On behalf of Alliance for Justice (AFJ), a national alliance representing 130 groups committed to justice and civil rights, I write to oppose the confirmation of Thomas Farr to the United States District Court for the Eastern District of North Carolina.

For years, Farr’s career as an attorney in North Carolina has been closely associated with attacks on the rights of vulnerable citizens. Notably, Farr represented the campaign of Senator Jesse Helms at a time when the campaign was accused of taking part in conduct designed to intimidate black voters. As you know, serious questions have arisen as to whether Farr misrepresented his involvement in this scheme at his confirmation hearing, including statements made by a former Justice Department official.

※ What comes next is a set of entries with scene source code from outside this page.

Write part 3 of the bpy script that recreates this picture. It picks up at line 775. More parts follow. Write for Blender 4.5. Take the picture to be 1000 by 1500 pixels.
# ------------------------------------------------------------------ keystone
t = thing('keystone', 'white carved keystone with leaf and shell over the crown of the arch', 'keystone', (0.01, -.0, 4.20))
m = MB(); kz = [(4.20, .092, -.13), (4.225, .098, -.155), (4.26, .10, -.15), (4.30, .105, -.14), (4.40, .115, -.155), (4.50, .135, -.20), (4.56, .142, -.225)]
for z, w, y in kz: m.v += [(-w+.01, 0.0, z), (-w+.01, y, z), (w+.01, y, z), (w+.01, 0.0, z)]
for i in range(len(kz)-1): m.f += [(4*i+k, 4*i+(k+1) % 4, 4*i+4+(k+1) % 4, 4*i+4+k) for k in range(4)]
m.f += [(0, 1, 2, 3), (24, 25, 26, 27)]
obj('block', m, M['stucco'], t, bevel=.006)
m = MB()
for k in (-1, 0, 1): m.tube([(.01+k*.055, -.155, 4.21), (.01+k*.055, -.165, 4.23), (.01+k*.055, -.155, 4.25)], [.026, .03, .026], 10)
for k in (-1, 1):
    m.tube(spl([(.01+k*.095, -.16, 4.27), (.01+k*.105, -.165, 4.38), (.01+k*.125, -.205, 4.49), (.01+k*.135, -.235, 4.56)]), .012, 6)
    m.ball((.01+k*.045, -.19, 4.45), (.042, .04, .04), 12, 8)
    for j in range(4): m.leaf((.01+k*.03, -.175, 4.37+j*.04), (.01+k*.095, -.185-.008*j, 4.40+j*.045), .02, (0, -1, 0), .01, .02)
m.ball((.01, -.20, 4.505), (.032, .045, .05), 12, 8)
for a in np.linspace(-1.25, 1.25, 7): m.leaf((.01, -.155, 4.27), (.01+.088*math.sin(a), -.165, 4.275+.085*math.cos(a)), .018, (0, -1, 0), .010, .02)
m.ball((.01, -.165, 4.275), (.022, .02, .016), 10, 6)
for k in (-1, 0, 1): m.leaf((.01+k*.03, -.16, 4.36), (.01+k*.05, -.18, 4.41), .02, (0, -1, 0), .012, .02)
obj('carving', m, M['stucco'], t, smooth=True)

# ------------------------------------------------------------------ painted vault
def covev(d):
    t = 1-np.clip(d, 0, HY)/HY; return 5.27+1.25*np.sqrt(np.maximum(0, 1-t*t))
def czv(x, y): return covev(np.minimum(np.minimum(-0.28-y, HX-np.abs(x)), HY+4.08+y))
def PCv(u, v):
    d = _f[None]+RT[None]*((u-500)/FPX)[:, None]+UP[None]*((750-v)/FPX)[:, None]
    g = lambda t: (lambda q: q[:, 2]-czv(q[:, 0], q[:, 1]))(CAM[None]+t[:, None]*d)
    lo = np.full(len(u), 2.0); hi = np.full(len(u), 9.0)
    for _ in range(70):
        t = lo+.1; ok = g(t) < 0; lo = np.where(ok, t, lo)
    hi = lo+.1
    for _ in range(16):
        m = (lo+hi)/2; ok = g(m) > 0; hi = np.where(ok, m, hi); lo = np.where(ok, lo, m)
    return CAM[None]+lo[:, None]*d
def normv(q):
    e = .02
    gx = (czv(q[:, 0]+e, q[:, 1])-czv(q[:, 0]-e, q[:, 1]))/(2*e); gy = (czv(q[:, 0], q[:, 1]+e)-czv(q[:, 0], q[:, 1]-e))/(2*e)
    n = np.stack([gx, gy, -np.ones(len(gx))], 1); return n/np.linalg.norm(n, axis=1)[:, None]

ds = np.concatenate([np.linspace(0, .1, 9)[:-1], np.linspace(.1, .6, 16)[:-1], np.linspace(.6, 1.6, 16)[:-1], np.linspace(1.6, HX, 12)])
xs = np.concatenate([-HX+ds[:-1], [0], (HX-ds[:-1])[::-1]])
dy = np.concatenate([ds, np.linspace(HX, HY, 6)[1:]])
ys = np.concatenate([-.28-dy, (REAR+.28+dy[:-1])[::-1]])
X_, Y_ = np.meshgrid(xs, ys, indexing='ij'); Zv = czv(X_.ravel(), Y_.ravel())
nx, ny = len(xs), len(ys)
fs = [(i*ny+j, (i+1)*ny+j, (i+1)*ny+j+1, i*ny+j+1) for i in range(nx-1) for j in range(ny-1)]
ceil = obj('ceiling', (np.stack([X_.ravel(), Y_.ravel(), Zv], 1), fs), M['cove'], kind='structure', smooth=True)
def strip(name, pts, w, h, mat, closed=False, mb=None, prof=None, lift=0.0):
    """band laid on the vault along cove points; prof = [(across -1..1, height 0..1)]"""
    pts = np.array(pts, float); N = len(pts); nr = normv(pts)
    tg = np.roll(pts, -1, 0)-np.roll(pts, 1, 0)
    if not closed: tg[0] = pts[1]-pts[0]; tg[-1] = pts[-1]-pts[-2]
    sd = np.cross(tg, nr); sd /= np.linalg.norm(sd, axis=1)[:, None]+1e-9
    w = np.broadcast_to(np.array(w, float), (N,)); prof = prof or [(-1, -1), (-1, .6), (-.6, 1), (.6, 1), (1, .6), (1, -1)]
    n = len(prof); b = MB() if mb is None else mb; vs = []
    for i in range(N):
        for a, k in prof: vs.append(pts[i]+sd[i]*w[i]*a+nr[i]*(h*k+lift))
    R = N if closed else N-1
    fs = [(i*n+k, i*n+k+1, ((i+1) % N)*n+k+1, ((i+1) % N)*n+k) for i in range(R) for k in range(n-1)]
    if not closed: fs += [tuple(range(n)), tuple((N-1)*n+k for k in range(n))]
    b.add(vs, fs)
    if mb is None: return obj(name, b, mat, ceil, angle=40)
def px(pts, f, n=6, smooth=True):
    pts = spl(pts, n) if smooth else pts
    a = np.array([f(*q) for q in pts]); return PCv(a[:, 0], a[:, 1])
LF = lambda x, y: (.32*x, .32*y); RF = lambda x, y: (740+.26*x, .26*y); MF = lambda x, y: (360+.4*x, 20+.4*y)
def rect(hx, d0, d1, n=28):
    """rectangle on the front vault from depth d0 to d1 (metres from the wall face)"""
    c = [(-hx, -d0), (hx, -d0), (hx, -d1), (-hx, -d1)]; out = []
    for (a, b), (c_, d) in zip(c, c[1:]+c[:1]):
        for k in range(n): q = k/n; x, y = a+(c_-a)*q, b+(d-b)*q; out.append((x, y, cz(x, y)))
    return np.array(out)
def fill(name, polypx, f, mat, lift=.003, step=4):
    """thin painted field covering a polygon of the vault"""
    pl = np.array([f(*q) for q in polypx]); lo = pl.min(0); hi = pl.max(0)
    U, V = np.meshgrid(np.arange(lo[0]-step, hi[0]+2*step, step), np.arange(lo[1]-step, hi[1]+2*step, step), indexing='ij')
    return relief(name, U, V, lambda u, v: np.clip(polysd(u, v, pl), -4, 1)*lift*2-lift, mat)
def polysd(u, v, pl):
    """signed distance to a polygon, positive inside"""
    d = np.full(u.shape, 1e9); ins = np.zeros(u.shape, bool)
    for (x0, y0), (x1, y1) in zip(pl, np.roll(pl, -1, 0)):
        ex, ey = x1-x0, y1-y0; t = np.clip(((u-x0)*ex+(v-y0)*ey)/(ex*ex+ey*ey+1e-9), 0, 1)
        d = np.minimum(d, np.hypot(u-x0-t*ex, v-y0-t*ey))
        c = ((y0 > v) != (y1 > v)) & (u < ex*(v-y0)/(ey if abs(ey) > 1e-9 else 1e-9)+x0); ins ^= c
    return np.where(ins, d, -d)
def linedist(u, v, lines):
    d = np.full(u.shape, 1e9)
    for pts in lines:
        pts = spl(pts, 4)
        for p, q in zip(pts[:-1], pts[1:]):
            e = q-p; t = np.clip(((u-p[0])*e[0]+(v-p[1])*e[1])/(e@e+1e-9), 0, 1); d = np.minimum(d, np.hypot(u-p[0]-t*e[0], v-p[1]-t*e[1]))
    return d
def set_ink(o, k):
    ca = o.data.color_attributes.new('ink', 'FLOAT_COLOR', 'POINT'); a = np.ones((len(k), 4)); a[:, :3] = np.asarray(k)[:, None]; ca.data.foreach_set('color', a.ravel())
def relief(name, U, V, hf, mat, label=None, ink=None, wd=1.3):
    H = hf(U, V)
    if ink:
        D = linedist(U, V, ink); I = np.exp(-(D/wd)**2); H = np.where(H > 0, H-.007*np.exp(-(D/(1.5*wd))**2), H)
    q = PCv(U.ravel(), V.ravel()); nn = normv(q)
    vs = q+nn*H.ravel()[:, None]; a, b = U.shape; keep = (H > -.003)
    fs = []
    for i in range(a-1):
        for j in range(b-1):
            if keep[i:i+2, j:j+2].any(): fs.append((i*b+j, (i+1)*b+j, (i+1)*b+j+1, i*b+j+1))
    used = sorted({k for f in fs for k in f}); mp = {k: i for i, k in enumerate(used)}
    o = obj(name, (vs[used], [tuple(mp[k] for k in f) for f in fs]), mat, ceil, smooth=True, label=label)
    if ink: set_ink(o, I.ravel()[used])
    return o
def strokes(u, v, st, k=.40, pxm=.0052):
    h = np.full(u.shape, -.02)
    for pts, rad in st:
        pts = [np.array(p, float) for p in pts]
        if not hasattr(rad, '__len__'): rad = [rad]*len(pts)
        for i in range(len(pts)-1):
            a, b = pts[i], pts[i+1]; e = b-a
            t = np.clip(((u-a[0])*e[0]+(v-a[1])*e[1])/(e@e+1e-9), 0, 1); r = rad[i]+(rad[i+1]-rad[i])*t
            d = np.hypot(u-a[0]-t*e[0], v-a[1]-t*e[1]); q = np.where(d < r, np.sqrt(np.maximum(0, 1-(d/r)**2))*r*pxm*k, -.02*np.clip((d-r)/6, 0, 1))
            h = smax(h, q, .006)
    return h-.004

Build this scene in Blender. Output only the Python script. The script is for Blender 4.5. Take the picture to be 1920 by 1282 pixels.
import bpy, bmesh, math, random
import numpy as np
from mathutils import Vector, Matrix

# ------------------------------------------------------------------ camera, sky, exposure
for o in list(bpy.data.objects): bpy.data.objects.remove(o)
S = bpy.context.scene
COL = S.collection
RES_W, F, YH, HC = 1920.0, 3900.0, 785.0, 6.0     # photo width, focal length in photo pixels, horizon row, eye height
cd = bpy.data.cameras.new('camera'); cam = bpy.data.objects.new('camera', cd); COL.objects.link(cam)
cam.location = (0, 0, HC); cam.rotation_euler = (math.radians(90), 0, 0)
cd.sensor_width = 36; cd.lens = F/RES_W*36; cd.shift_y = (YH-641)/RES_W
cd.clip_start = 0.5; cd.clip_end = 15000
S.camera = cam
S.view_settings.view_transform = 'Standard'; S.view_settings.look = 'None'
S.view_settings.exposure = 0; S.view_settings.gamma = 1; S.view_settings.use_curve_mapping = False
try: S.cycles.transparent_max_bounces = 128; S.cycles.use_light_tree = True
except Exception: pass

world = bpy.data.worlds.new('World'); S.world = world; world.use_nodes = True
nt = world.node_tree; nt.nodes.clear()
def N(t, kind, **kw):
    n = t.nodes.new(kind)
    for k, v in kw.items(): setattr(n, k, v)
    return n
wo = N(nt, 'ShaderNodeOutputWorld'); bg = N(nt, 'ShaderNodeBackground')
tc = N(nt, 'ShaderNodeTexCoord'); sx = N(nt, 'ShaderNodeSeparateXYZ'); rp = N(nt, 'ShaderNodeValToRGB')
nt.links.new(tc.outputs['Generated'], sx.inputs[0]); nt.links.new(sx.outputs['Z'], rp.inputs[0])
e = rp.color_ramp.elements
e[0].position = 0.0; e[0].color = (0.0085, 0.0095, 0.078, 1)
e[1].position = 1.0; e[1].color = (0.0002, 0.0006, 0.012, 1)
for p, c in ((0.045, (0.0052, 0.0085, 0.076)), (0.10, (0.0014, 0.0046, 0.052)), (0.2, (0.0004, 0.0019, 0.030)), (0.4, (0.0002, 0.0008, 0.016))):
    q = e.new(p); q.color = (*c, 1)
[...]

In addition to his work with the Helms campaign, Farr has been the go-to private attorney for partisan politicians in North Carolina in other efforts to dilute African-American votes and implement laws aimed at making it more difficult for communities of color to vote. Indeed, the courts have rebuked Farr’s most recent voting rights cases. Farr unsuccessfully represented the North Carolina Legislature in Cooper v. Harris, in which the Supreme Court concluded that the Legislature had engaged in an unconstitutional racial gerrymander when it redrew two districts after the 2010 census. Farr also failed in his attempt to defend North Carolina’s restrictive voter identification law. In this case, the Supreme Court denied review of the Fourth Circuit’s decision that Republican legislators had enacted the law with discriminatory intent, “target[ing] African Americans with almost surgical precision.”

Farr also has championed weakening, or even eliminating, legal protections for employment discrimination. He has said it was “better policy for the state” when the North Carolina Legislature eliminated the right of workers to bring any employment discrimination lawsuit in state court, an effort even Republicans in the Legislature realized had gone too far and quickly repealed. When the Legislature allowed a county to enact an anti-discrimination ordinance, Farr fought to have it invalidated.

Farr also has spent years working to undermine the rights of employees claiming unlawful and discriminatory employment practices. Farr defended a company when a supervisor said that “women with children should be at home and not employed in the workplace,” that he would go to an employee’s hotel room to “help [her] pick [her] panties off the floor,” and that female employees were “stupid, retarded, and awful.” Farr defended another company when a woman was denied a position because the job “was too hard and too rough for a woman.” In addition, he defended Avis when it was sued for denying African Americans the right to rent cars on the same terms as white customers. While he repeatedly defended companies that discriminated against employees, he has rarely represented a victim of discrimination or advocated for strengthening laws that would protect women and people of color.

The seat to which Farr has been nominated, as well as his nomination itself, has an unusual history. Given Farr’s extensive work to undermine voting rights for African-Americans, it is especially striking that Republicans’ refusal to confirm two Obama judicial nominees, both women of color, has contributed to an extended vacancy in this seat.

Farr has built his career on disenfranchising voters of color and stripping workers’ protections, which raises serious questions whether he will be fair and unbiased as a judge. Given all these concerns, and as detailed in our report on his nomination issued prior to his hearing, the Senate should reject Thomas Farr for the United States District Court for the Eastern District of North Carolina.